Yeah, thanks in part to this thread, I listened to a few of my “good” songs (Beatles, lossless files, from the 2009 remasters), and then a few old mp3 files (to be honest, fairly crappy).

Loved them all, but the mp3s were an old Van Morrison live bootleg and gave me “the feels”, even through the compression and the artifacting. Oh, then I put on an old LP. Clicks and surface noise and endorphins…

Oh, I don’t care for endorphins and their clicks and surface noise. Free Willy!

“Audiophile” is such a strange word. It is the only word in the English language where the fourth syllable “i” is pronounced “oo”.

Or they could have electrical equipment with filtering on the power input - like every single basic piece of audio gear already has…
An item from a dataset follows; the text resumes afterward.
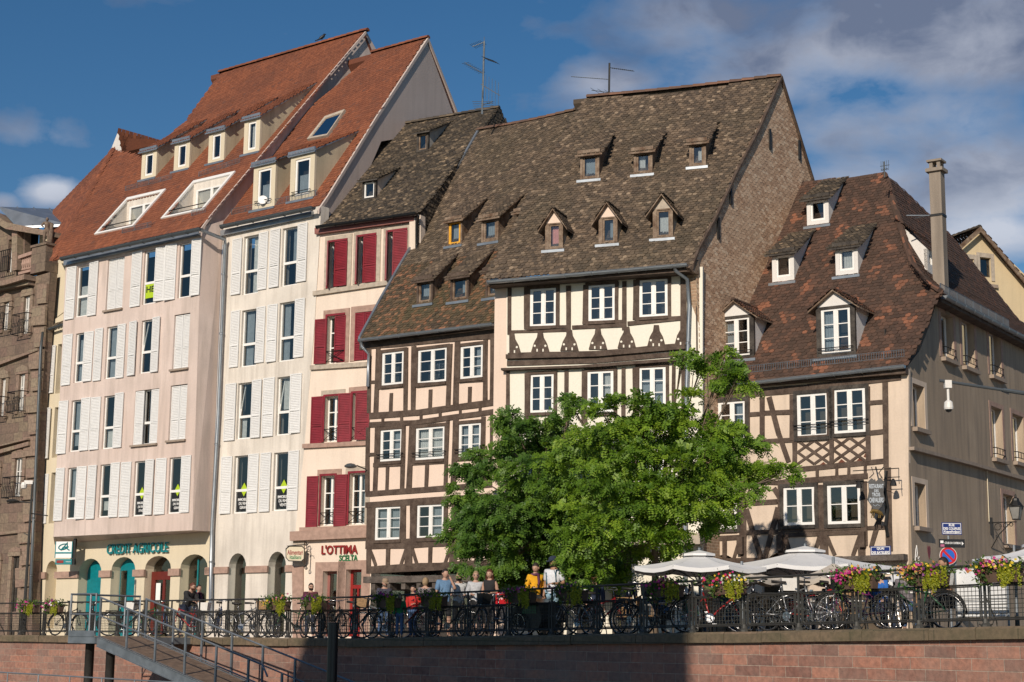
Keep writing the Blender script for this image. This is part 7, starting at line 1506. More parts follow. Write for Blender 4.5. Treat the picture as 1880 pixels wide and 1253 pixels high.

Yeah I know what you mean - Uri Geller is a total fake, right? But there’s this spoon bender I know who is completely legit.

It’s so close to all fake it doesn’t matter. And the tiny, tiny nugget of truth that one could detect quality differences at the absolute extremes is the molehill that is used to sell entire mountain ranges of purest shit. I doubt there is a single HDMI cable on the market that is so bad you could detect, double blind, any difference.

There must be a way for actual musicians to cash in on all this stuff. They never have any money. Not sure how they can afford to live in New York City in the first place.

You’re misunderstanding me. HDMI being digital, it’s absurd to suggest that one cable will produce a better picture or better sound than another. I certainly never suggested that. But, digital technology being what it is, the difference is that some HDMI cables, in some applications, will either work intermittently or not work properly at all.

If you don’t believe me I have two I can give you. One worked fine with the media player attached to my TV except that about once every week or so, I would get an HDMI error message on the TV screen and the entire TV would freeze up. Turning it off didn’t help – I’d have to unplug the TV and plug it back in to reset it. I ordered a set of Monoprice HDMI cables in various lengths because I knew they were good quality and cheap. I replaced the cable and, many years later, the problem has never recurred even once.

The other one never worked right in the first place. It produced an image and sound, but the colours were totally off.

So yeah, a cable needs to meet or exceed proper specs. Beyond that, it doesn’t much matter, and I agree that the rest is fantasy.

I’m a few levels above you, and spent $60,000 on an audiophile room air conditioning system that keeps the room air at precisely 69.43 degrees fahrenheit and 45.776% relative humidity, which is the same as the air in the studio where ‘Kind of Blue’ was recorded. The downside is that ‘Brothers in Arms’ was recorded at exactly 73 degrees (a well known recording engineer trick) so I have to wait 24 hours for the air conditioner to get the listening room just right. Even so, I am considering spending considerably more money to purchase oxygen free air for my next upgrade. Can’t wait!

While I agree there is a lot to roll one’s eyes over when it comes to the audiophile’s world view, I have to say that the 5.1 SACD mix of Brothers In Arms sounds absolutely fantastic even on my rather modest system. At around $14 on Amazon it’s a bargain.

So, going the cheap cabling route? You need quantum limited noise on your power distribution. You do have access to liquid helium, don’t you?

Hell yeah my whole rig is in a liquid helium bath.

Though I have to admit I’m not sure I have enough for the full 27km

So all you’re saying is you once bought a defective cable?

I must say re-reading your post under response that doesn’t seem to be all you were saying but okay.